Give the material again in full, matching it exactly.

### DATASET EXTRACT

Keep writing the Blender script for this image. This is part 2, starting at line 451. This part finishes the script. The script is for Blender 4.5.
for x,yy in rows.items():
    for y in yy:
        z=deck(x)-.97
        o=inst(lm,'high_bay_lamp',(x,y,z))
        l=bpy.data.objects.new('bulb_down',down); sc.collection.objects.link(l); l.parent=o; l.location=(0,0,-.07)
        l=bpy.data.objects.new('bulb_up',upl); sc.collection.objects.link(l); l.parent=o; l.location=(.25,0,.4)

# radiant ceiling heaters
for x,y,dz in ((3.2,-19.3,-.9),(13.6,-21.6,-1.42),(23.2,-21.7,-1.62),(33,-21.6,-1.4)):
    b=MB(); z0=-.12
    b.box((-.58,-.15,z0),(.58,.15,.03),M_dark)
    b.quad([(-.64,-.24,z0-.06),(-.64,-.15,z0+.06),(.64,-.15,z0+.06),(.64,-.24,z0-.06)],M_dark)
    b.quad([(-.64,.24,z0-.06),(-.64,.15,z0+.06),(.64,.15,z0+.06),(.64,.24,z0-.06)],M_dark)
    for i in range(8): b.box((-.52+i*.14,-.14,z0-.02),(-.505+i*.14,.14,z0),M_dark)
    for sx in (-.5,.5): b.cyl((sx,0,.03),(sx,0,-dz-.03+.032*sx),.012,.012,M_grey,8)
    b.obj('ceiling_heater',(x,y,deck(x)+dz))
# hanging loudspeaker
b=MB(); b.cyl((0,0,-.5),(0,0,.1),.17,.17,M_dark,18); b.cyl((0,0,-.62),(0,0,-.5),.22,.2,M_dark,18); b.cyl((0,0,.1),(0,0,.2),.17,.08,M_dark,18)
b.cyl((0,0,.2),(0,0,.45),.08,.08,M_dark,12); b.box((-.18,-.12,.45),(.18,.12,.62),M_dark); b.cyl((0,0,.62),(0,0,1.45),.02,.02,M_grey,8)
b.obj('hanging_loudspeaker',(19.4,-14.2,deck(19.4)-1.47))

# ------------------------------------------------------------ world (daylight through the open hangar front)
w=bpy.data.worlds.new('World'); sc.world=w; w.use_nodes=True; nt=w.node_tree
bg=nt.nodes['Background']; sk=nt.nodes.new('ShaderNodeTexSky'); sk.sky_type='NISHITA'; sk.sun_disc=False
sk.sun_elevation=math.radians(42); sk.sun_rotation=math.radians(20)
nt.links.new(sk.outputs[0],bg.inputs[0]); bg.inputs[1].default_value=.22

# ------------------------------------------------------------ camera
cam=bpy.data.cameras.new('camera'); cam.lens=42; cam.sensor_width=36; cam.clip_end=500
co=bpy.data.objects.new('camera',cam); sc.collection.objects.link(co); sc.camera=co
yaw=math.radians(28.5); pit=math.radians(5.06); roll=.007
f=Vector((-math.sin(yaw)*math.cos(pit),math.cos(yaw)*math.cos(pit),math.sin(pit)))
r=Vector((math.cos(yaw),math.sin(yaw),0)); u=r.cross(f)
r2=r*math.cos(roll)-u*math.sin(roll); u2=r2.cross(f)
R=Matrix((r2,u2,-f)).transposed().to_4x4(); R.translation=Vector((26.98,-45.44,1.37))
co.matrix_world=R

######

- **OUTPUT BELOW**
Keep writing the Blender script for this image. This is part 2, starting at line 451. This part finishes the script. The script is for Blender 4.5.
for x,yy in rows.items():
    for y in yy:
        z=deck(x)-.97
        o=inst(lm,'high_bay_lamp',(x,y,z))
        l=bpy.data.objects.new('bulb_down',down); sc.collection.objects.link(l); l.parent=o; l.location=(0,0,-.07)
        l=bpy.data.objects.new('bulb_up',upl); sc.collection.objects.link(l); l.parent=o; l.location=(.25,0,.4)

# radiant ceiling heaters
for x,y,dz in ((3.2,-19.3,-.9),(13.6,-21.6,-1.42),(23.2,-21.7,-1.62),(33,-21.6,-1.4)):
    b=MB(); z0=-.12
    b.box((-.58,-.15,z0),(.58,.15,.03),M_dark)
    b.quad([(-.64,-.24,z0-.06),(-.64,-.15,z0+.06),(.64,-.15,z0+.06),(.64,-.24,z0-.06)],M_dark)
    b.quad([(-.64,.24,z0-.06),(-.64,.15,z0+.06),(.64,.15,z0+.06),(.64,.24,z0-.06)],M_dark)
    for i in range(8): b.box((-.52+i*.14,-.14,z0-.02),(-.505+i*.14,.14,z0),M_dark)
    for sx in (-.5,.5): b.cyl((sx,0,.03),(sx,0,-dz-.03+.032*sx),.012,.012,M_grey,8)
    b.obj('ceiling_heater',(x,y,deck(x)+dz))
# hanging loudspeaker
b=MB(); b.cyl((0,0,-.5),(0,0,.1),.17,.17,M_dark,18); b.cyl((0,0,-.62),(0,0,-.5),.22,.2,M_dark,18); b.cyl((0,0,.1),(0,0,.2),.17,.08,M_dark,18)
b.cyl((0,0,.2),(0,0,.45),.08,.08,M_dark,12); b.box((-.18,-.12,.45),(.18,.12,.62),M_dark); b.cyl((0,0,.62),(0,0,1.45),.02,.02,M_grey,8)
b.obj('hanging_loudspeaker',(19.4,-14.2,deck(19.4)-1.47))

# ------------------------------------------------------------ world (daylight through the open hangar front)
w=bpy.data.worlds.new('World'); sc.world=w; w.use_nodes=True; nt=w.node_tree
bg=nt.nodes['Background']; sk=nt.nodes.new('ShaderNodeTexSky'); sk.sky_type='NISHITA'; sk.sun_disc=False
sk.sun_elevation=math.radians(42); sk.sun_rotation=math.radians(20)
nt.links.new(sk.outputs[0],bg.inputs[0]); bg.inputs[1].default_value=.22

# ------------------------------------------------------------ camera
cam=bpy.data.cameras.new('camera'); cam.lens=42; cam.sensor_width=36; cam.clip_end=500
co=bpy.data.objects.new('camera',cam); sc.collection.objects.link(co); sc.camera=co
yaw=math.radians(28.5); pit=math.radians(5.06); roll=.007
f=Vector((-math.sin(yaw)*math.cos(pit),math.cos(yaw)*math.cos(pit),math.sin(pit)))
r=Vector((math.cos(yaw),math.sin(yaw),0)); u=r.cross(f)
r2=r*math.cos(roll)-u*math.sin(roll); u2=r2.cross(f)
R=Matrix((r2,u2,-f)).transposed().to_4x4(); R.translation=Vector((26.98,-45.44,1.37))
co.matrix_world=R